## BEGIN Stored records

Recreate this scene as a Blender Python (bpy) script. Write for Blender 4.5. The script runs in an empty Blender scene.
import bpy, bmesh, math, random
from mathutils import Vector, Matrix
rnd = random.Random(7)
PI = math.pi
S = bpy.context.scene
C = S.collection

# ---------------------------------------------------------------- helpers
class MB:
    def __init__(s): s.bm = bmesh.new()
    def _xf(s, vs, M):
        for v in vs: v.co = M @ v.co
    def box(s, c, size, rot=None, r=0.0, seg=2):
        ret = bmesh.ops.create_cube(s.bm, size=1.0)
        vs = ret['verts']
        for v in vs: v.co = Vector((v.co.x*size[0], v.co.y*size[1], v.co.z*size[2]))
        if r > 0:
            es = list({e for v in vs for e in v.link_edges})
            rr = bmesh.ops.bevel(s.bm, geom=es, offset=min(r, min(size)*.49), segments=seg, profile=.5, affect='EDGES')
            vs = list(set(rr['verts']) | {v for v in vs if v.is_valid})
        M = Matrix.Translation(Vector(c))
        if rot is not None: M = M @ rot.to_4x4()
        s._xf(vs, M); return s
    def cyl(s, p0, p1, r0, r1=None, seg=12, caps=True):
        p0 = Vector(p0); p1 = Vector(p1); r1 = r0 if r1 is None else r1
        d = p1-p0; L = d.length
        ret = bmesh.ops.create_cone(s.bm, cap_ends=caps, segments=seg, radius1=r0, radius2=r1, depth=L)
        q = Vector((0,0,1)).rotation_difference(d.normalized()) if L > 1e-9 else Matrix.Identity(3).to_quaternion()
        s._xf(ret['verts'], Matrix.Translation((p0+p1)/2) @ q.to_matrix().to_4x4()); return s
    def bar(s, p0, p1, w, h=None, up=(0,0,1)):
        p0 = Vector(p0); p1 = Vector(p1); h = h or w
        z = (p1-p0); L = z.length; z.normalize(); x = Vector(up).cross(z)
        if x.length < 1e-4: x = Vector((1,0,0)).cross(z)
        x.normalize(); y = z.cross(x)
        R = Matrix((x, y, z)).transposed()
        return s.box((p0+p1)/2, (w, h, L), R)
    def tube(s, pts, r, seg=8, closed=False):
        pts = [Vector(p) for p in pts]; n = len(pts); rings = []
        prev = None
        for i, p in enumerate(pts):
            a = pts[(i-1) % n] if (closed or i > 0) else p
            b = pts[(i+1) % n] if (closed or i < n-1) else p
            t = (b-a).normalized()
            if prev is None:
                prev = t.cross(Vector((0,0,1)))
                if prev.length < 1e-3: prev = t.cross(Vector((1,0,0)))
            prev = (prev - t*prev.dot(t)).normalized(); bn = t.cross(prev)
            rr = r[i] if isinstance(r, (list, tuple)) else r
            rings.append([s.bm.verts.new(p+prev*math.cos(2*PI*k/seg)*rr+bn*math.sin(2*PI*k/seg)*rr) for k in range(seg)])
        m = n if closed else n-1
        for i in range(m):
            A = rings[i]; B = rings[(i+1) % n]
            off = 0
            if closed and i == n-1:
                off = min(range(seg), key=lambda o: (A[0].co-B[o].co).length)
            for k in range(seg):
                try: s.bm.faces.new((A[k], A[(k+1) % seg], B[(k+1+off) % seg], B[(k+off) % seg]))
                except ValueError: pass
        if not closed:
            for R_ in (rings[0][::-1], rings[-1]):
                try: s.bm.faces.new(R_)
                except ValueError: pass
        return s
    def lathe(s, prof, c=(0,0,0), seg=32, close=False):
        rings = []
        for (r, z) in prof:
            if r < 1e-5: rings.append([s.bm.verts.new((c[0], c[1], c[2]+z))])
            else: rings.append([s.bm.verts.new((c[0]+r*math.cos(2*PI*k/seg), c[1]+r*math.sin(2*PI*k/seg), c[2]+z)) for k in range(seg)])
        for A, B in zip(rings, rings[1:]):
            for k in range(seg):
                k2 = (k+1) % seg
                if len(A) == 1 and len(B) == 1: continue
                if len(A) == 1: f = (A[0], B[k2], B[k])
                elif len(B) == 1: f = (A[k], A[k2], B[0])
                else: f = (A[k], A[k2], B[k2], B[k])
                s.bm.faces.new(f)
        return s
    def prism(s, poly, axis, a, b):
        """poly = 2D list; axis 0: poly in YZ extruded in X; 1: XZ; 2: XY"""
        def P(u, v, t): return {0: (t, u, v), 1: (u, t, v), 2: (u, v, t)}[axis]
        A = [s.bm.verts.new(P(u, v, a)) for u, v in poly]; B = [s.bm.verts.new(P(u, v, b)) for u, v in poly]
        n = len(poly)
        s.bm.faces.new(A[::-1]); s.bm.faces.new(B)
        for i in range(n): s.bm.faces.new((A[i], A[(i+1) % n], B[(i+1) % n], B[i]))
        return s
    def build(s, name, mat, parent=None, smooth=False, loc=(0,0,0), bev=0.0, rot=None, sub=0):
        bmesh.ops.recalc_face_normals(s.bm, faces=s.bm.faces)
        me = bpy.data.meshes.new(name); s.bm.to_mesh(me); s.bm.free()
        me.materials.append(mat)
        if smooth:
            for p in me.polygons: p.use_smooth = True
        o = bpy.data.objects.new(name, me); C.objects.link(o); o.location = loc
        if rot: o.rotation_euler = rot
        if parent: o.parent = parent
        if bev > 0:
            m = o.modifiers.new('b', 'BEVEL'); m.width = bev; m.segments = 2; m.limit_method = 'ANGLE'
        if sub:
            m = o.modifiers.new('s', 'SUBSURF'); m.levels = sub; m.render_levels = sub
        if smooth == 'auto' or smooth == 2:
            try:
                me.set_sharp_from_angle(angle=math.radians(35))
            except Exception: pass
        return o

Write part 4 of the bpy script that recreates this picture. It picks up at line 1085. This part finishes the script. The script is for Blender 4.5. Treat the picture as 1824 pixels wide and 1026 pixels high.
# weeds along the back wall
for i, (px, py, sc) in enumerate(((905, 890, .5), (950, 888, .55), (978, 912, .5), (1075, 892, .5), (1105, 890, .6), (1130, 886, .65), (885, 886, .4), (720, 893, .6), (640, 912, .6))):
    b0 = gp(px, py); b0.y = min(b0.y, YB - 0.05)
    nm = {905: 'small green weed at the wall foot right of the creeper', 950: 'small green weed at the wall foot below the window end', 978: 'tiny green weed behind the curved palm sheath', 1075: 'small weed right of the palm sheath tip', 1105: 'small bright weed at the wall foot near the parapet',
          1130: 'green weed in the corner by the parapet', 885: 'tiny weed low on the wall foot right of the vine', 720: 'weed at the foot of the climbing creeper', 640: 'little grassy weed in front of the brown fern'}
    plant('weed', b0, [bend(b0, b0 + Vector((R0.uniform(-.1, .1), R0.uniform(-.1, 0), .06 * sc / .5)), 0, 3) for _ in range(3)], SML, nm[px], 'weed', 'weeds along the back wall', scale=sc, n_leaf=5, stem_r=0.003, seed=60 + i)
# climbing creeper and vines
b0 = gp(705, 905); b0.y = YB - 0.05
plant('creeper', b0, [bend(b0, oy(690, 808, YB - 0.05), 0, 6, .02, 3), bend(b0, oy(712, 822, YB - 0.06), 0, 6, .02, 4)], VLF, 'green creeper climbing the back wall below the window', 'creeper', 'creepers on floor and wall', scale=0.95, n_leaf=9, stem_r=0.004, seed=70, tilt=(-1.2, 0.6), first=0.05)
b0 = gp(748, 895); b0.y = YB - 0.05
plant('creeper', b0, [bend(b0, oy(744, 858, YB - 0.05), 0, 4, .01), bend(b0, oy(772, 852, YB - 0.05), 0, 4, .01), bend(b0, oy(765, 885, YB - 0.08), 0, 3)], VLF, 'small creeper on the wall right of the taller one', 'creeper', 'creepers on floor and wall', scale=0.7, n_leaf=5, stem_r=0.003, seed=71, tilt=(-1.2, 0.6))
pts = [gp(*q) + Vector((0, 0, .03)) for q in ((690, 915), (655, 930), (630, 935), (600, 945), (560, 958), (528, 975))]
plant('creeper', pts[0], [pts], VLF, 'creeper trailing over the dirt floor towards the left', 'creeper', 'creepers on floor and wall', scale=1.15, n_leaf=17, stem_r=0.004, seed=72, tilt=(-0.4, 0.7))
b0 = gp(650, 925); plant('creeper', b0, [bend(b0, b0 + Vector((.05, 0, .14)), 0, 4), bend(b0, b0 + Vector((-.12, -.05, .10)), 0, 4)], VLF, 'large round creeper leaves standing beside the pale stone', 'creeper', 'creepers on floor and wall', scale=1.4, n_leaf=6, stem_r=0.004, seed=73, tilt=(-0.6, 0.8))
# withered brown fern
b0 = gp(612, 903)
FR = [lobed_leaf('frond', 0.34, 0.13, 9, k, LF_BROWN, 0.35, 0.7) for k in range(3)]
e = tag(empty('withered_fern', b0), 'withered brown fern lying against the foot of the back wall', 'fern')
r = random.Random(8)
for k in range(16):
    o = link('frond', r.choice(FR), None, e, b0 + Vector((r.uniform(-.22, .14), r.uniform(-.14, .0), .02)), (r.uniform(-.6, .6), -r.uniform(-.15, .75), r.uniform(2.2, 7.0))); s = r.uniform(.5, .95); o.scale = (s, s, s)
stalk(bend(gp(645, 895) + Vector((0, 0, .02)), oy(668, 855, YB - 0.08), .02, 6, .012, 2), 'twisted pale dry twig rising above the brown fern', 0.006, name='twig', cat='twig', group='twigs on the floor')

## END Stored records

From the very first line of the data through the line with "C = S.collection" in it, please reproduce each line exactly and output nothing more.

Recreate this scene as a Blender Python (bpy) script. Write for Blender 4.5. The script runs in an empty Blender scene.
import bpy, bmesh, math, random
from mathutils import Vector, Matrix
rnd = random.Random(7)
PI = math.pi
S = bpy.context.scene
C = S.collection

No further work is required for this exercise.